Come nell’America trumpiana e post trumpiana, anche in Europa la questione etnico-razziale e le dinamiche demografiche e migratorie rappresentano la determinante fondamentale del processo politico democratico. Se in America questo avviene invertendo per la prima volta nella storia il rapporto di forza tra i cittadini wasp, destinati a breve a diventare minoranza, e il resto della popolazione, in Europa il fenomeno si presenta nella forma di un invecchiamento generale della popolazione non surrogabile altrimenti che con l’inclusione (largamente rifiutata) di quote crescenti di immigrati stranieri. Insomma sia il sovranismo americano, sia quello europeo rappresentano una forma di “odio di sé” e di rifiuto per quello che America e Europa sono demograficamente, cioè materialmente, diventate.

Inoltre, come nell’America, anche nell’Europa del terzo millennio il processo democratico, cioè l’organizzazione del consenso e il “sistema di produzione” delle idee politiche, è stato in larga parte disintermediato e deistituzionalizzato. Il mutamento dei paradigmi tecnologici ha invertito il rapporto di forza tra politica e propaganda e in senso lato “comunicazione”, dunque il consenso si forma, si organizza e si veicola su piattaforme essenzialmente commerciali, da cui non ha neppure senso esigere il rigore della stampa e la trasparenza delle istituzioni politiche. Oggi il mondo democratico guarda (sbagliando) con sollievo alla censura che i social network principali riservano a Trump, ma non sembra vedere dietro questa scelta affacciarsi l’orrore di un possibile rapporto tra verità di Stato e social network, come se davvero fosse auspicabile affidare la bonifica del discorso pubblico alla censura delle cosiddette fake news da parte dei ceo delle multinazionali digitali.

Infine, in America come in Europa, almeno fino a che i ricambi generazionali non ricostituiranno una umanità “uguale” in termini di possibilità e di prestazioni cognitive, la democrazia è minacciata dalla crescente distanza tra chi sta dentro e chi sta fuori l’economia e la società della conoscenza; una distanza che crea spaccature non solo economiche, ma civili e culturali e nutre non solo sentimenti di invidia sociale, di vera e propria estraneità antropologica. E anche su questo piano l’Europa, per il suo minore dinamismo, non può certo dire di essere messa meglio dell’America.

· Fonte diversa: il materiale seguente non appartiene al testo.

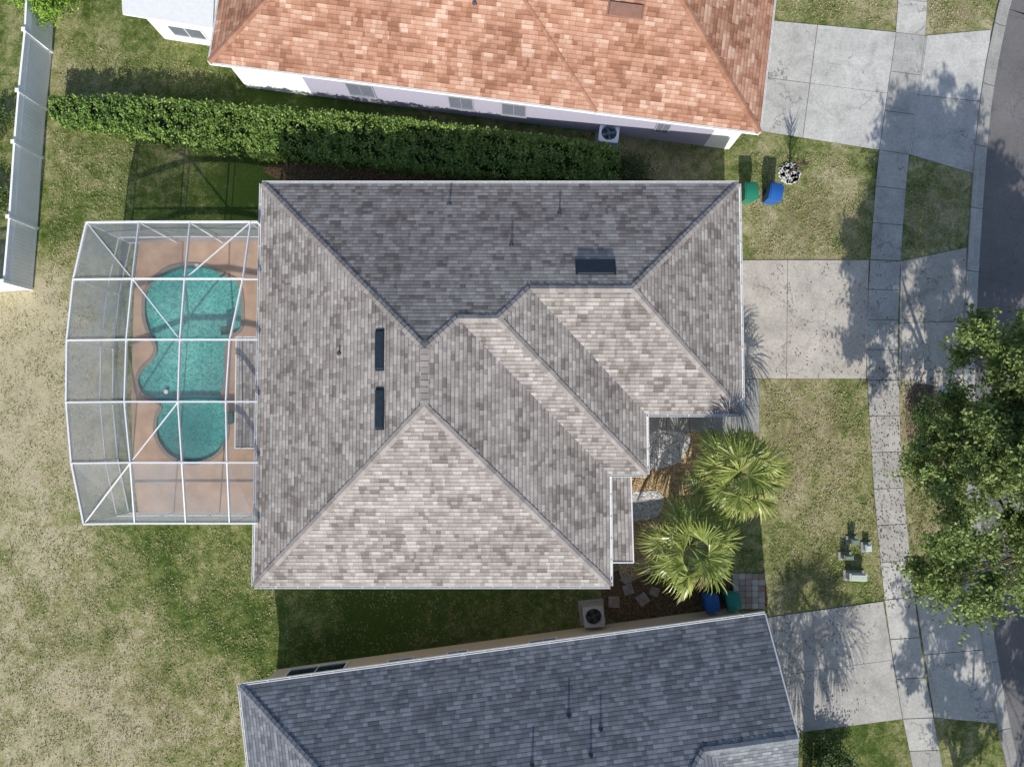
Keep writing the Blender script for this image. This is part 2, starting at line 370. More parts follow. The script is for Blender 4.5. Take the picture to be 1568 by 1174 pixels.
def gutters(loop,z,parent,mat=white,w=.10,close=True,skip=()):
    b=MB(); n=len(loop)
    for i in range(n if close else n-1):
        if i in skip: continue
        a=Vector((*loop[i][:2],z)); c=Vector((*loop[(i+1)%n][:2],z)); dd=(c-a).normalized(); out=Vector((dd.y,-dd.x,0))
        o1=out*.015; o2=out*(w)
        b.bar(a+o2-Vector((0,0,.07)),c+o2-Vector((0,0,.07)),.022,.13)
        b.bar(a+o1-Vector((0,0,.085)),c+o1-Vector((0,0,.085)),.025,.17)
        m=(o1+o2)/2
        b.bar(a+m-Vector((0,0,.125)),c+m-Vector((0,0,.125)),w-.03,.02)
        L=(c-a).length
        for k in range(1,int(L/.9)):
            q=a+dd*k*.9; b.bar(q+o1*.5-Vector((0,0,.012)),q+o2-Vector((0,0,.012)),.03,.012)
    b.build("gutter",mat,parent)
def inset(loop,dd):
    n=len(loop);out=[]
    for i in range(n):
        p=Vector(loop[i][:2]);a=Vector(loop[i-1][:2]);c=Vector(loop[(i+1)%n][:2])
        t1=(p-a).normalized();t2=(c-p).normalized(); n1=Vector((-t1.y,t1.x));n2=Vector((-t2.y,t2.x))
        m=(n1+n2); m=m/ (m.dot(n1)); out.append(tuple(p+m*dd))
    return out
def walls(loop,z,mat,parent,over=.42):
    i=inset(loop,over); b=MB(); b.prism(i,-.02,z-.10); b.build("walls",mat,parent)
    s=MB(); s.prism(inset(loop,.02),z-.10,z-.03) ; s.build("soffit",white,parent); return i
def wall_items(a,b,items,parent,matg=glassd,fm=None,fw_=.07):
    a=Vector(a);b=Vector(b);dd=(b-a);L=dd.length;dd/=L; out=Vector((dd.y,-dd.x)); fr=MB();gl=MB()
    for t,wd,z0,z1 in items:
        c=a+dd*L*t; zc=(z0+z1)/2; A=math.atan2(dd.y,dd.x)
        q=c+out*.02; gl.box((q.x,q.y,zc),(wd,.03,z1-z0),A)
        for s in(-1,0,1):
            q2=c+out*.035+dd*s*wd/2; fr.box((q2.x,q2.y,zc),(fw_ if s else fw_*.5,.06,z1-z0+.06),A)
        for zz in(z0,z1):
            q2=c+out*.04; fr.box((q2.x,q2.y,zz),(wd+.12,.08,.07),A)
    gl.build("window_glass",matg,parent); fr.build("window_frames",fm or white,parent)
Z0=3.0
xw=P(395,590,Z0).x; yn=P(760,281,Z0).y; E1=P(934,815,Z0).x; S1=P(660,897,Z0).y; E2=P(990,680,Z0).x; S2=P(960,726,Z0).y; E3=P(1134,460,Z0).x; S3=P(1060,634,Z0).y
def R(x,y,h): return (x,y,Z0+PITCH*h)
hw=(E1-xw)/2; h2=(yn-S2)/2; h3=(yn-S3)/2; mx=(xw+E1)/2
A1=R(mx,yn-hw,hw);A2=R(mx,S1+hw,hw);B1=R(E1-h2,yn-h2,h2);B2=R(E2-h2,yn-h2,h2);C1=R(E2-h3,yn-h3,h3);C2=R(E3-h3,yn-h3,h3)
NW=R(xw,yn,0);NE=R(E3,yn,0);SW=R(xw,S1,0);SE=R(E1,S1,0);I1=R(E1,S2,0);J1=R(E2,S2,0);I2=R(E2,S3,0);J2=R(E3,S3,0)
house=empty("suburban_house")
roof_obj("roof",[[NW,NE,C2,C1,B2,B1,A1],[NW,A1,A2,SW],[SW,A2,SE],[SE,A2,A1,B1,I1],[I1,B1,B2,J1],[J1,B2,C1,I2],[I2,C1,C2,J2],[NE,C2,J2]],Z0,sh_grey,house)
caps([(NW,A1),(A1,A2),(SW,A2),(SE,A2),(A1,B1),(B1,B2),(J1,B2),(B2,C1),(C1,C2),(C2,NE),(C2,J2)],cap_grey,house)
loop=[SW,SE,I1,J1,I2,J2,NE,NW]
gutters(loop,Z0,house)
wl=walls(loop,Z0,wall_cream,house)
wall_items(wl[5],wl[6],[(.42,4.9,.05,2.3)],house,white)
wall_items(wl[0],wl[1],[(.2,1.2,1,2.2),(.5,1.2,1,2.2),(.8,1.2,1,2.2)],house)
wall_items(wl[6],wl[7],[(.3,1.2,1,2.2),(.6,1.2,1,2.2),(.85,.8,1.2,2.2)],house)
wall_items(wl[1],wl[2],[(.5,2.0,.6,2.2)],house)
wall_items(wl[7],wl[0],[(.3,3.0,.1,2.3),(.75,1.6,.9,2.2)],house)
wall_items(wl[4],wl[5],[(.3,1.1,.1,2.2)],house)
def zroof(u,v,fn):
    z=4.5
    for _ in range(12):
        p=P(u,v,z); z=fn(p)
    return P(u,v,z)
fN=lambda p:Z0+PITCH*(yn-p.y); fW=lambda p:Z0+PITCH*(p.x-xw)
def vents(lst,parent):
    pv=MB()
    for u,v,fn,hh in lst:
        q=zroof(u,v,fn)
        pv.tube([q-Vector((0,0,.05)),q+Vector((0,0,hh))],[.042,.038],8)
        pv.tube([q-Vector((0,0,.03)),q+Vector((0,0,.06))],[.12,.05],8)
    pv.build("vent_pipes",pipe,parent)
vents([(688,313,fN,.22),(783,376,fN,.22),(857,328,fN,.22),(520,541,fW,.2)],house)
def ridge_vent(c,along,across,lx,ly,parent,mat):
    c=Vector(c); along=Vector(along).normalized(); across=Vector(across).normalized(); n=along.cross(across).normalized()
    if n.z<0:n=-n
    b=MB(); i=len(b.v)
    for h,s in((.0,1.08),(.03,1.08),(.035,1.0),(.10,.94)):
        for sx,sy in((-1,-1),(1,-1),(1,1),(-1,1)):
            b.v.append(tuple(c+along*sx*lx/2*s+across*sy*ly/2*s+n*h))
    for k in range(3):
        for j in range(4): b.f.append((i+4*k+j,i+4*k+(j+1)%4,i+4*k+4+(j+1)%4,i+4*k+4+j))
    b.f.append((i+12,i+13,i+14,i+15)); b.build("roof_vent",mat,parent)
ventm=plain("vent_black",(.018,.028,.04),.35,.4,.2)
upN=Vector((0,-1,PITCH)); upW=Vector((1,0,PITCH))
ridge_vent(zroof(912,409,fN),(1,0,0),upN,1.5,.68,house,ventm)
ridge_vent(zroof(582,536,fW),(0,1,0),upW,1.5,.36,house,ventm)
ridge_vent(zroof(582,626,fW),(0,1,0),upW,1.5,.36,house,ventm)
def small_roof(pxs,zs,parent,mat):
    pts=[tuple(P(u,v,z)) for (u,v),z in zip(pxs,zs)]
    roof_obj("porch_roof",[pts],min(zs),mat,parent)
    b=MB()
    b.v=[(p[0],p[1],p[2]-.01) for p in pts]+[(p[0],p[1],p[2]-.13) for p in pts]; b.f=[(k,(k+1)%4,4+(k+1)%4,4+k) for k in range(4)]+[(7,6,5,4)]
    b.build("porch_fascia",white,parent)
    bb=MB()
    for p,q in zip(pts,pts[1:]+pts[:1]): bb.bar(Vector(p),Vector(q),.05,.06)
    bb.build("porch_edge",white,parent)
small_roof([(930,728),(966,729),(970,861),(932,861)],[2.85,2.62,2.62,2.85],house,sh_grey)
small_roof([(362,516),(402,516),(402,686),(360,686)],[2.45,2.75,2.75,2.45],house,sh_grey)
pc=MB()
for u,v in((962,735),(964,855)): q=P(u,v,2.4); pc.box((q.x-.1,q.y,1.2),(.25,.25,2.5))
pc.build("porch_posts",white,house)
# --- north house
def frame(A,B,sgn):
    A=Vector(A);B=Vector(B);ex=(B-A).to_2d().normalized(); ey=Vector((-ex.y,ex.x))*sgn; L=(B-A).to_2d().length
    def W(x,y,h=0,z=None): 
        p=A.to_2d()+ex*x+ey*y; return (p.x,p.y,Z0+PITCH*h if z is None else z)
    return W,L
nh=empty("suburban_house")
W,Ln=frame(P(320,95,Z0),P(1163,203,Z0),1); D=13.6; hn=D/2
a,b_,c_,d_=W(0,0),W(Ln,0),W(Ln,D),W(0,D); r1,r2=W(hn,hn,hn),W(Ln-hn,hn,hn)
roof_obj("roof",[[a,b_,r2,r1],[b_,c_,r2],[c_,d_,r1,r2],[d_,a,r1]],Z0,sh_or,nh)
xm=Ln*(915-320)/843
caps([(a,r1),(b_,r2),(c_,r2),(d_,r1),(r1,r2)],cap_or,nh)
caps([(W(xm,.0,.0),W(xm-hn*.98,hn*.98,hn*.98))],cap_or,nh,w=.1)
lp=[a,b_,c_,d_]; gutters(lp,Z0,nh,w=.06)
wn=walls(lp,Z0,wall_lav_shaded,nh,.42)
tanf=plain("tan_frame",(.3,.29,.32),.7)
wall_items(wn[0],wn[1],[(.25,1.2,.7,1.9),(.45,1.1,.7,1.9),(.555,1.1,.7,1.9),(.85,.6,.9,1.9)],nh,glassb,tanf,.05)
wall_items(wn[1],wn[2],[(.35,4.9,.05,2.3)],nh,white)
wb=MB(); ex=(Vector(wn[1])-Vector(wn[0])).normalized(); oo=Vector((ex.y,-ex.x))*.012
Lw=(Vector(wn[1])-Vector(wn[0])).length
for s0,s1 in((0,3.2),(Lw-1.2,Lw)):  # white end pieces paint the sunlit stretches of the same wall
    q0=Vector(wn[0])+ex*s0; q1=Vector(wn[0])+ex*s1
    wb.prism([q0+oo,q1+oo,q1-oo*10,q0-oo*10],0,2.86)
wb.build("sunlit_wall_ends",white,nh)
fnN=lambda p:Z0+PITCH*((p.to_2d()-Vector(a[:2])).dot(Vector((-ex.y,ex.x))))
ridge_vent(zroof(958,16,fnN),(ex.x,ex.y,0),Vector((-ex.y,ex.x,PITCH)),1.4,.5,nh,plain("brown_vent",(.22,.12,.09),.5))
vents([(727,4,fnN,.25),(610,-30,fnN,.25)],nh)
lr=MB(); pp=px([(183,-60),(188,22),(326,44),(330,-60)],2.7); lr.prism([p.to_2d() for p in pp],2.62,2.72); lr.build("lanai_roof",white,nh)
pp=px([(200,-40),(205,8),(350,30),(350,-50)],2.7); lr=MB(); lr.prism([p.to_2d() for p in pp],0,2.6); lr.build("lanai_walls",white,nh)
wall_items(pp[1].to_2d(),pp[2].to_2d(),[(.38,1.6,.6,1.5)],nh,glassb)
# --- south house
sh=empty("suburban_house")
W,Ls=frame(P(367,1050,Z0),P(1172,940,Z0),-1); d2=4.25; dm=7.0; xj=Ls-3.7; ax=xj-(dm-d2); Ee=xj+d2
n1,n2=W(0,0),W(Ls,0); g2_=W(Ls,d2,d2); j=W(xj,d2,d2); ap=W(ax,dm,dm); wp=W(dm,dm,dm); swc=W(0,2*dm)
va=W(Ee,2*d2); se2=W(Ee,2*dm)
roof_obj("roof",[[n1,n2,g2_,j,ap,wp],[n1,wp,swc],[swc,wp,ap,se2],[se2,ap,j,va],[g2_,j,W(Ls,d2+(Ls-xj),d2-(Ls-xj))]],Z0,sh_slate,sh)
caps([(n1,wp),(wp,ap),(ap,j),(j,g2_),(swc,wp)],cap_slate,sh)
b=MB(); b.bar(Vector(n2)-Vector((0,0,.07)),Vector(g2_)-Vector((0,0,.07)),.05,.18); b.build("rake_board",white,sh)
lp=[swc,W(Ls,2*dm),n2,n1]
gutters(lp,Z0,sh,w=.09,skip=(1,))
ws=walls(lp,Z0,wall_beige,sh,.45)
wall_items(ws[2],ws[3],[(.9,2.6,.5,2.4),(.72,1.1,1.1,2.3),(.6,.9,1.1,2.3),(.42,1.2,1.1,2.3),(.2,.6,1.4,2.3)],sh)
gb=MB(); gb.v=[W(Ls-.46,.4,z=2.9),W(Ls-.46,d2*2-.4,z=2.9),(*W(Ls-.46,d2)[:2],Z0+PITCH*(d2)-.12)]; gb.f=[(0,1,2)]; gb.build("gable_wall",wall_beige,sh)
exs=(Vector(n2)-Vector(n1)).to_2d().normalized(); eys=Vector((exs.y,-exs.x))
fS=lambda p:Z0+PITCH*((p.to_2d()-Vector(n1[:2])).dot(eys))
vents([(871,1096,fS,.26),(920,1117,fS,.26),(905,1157,fS,.26),(815,1172,fS,.26)],sh)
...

Insomma, non ci sono troppi segni che ci consentano di guardare con fiducia all’era post-trumpiana, posto che ieri sia davvero iniziata, né a contare troppo sulle magnifiche sorti e progressive degli stati “disuniti” d’America e d’Europa e della loro entropia democratica, mentre sempre più minacciosa avanza l’antidemocrazia cinese, con il mito della sua superiore efficienza.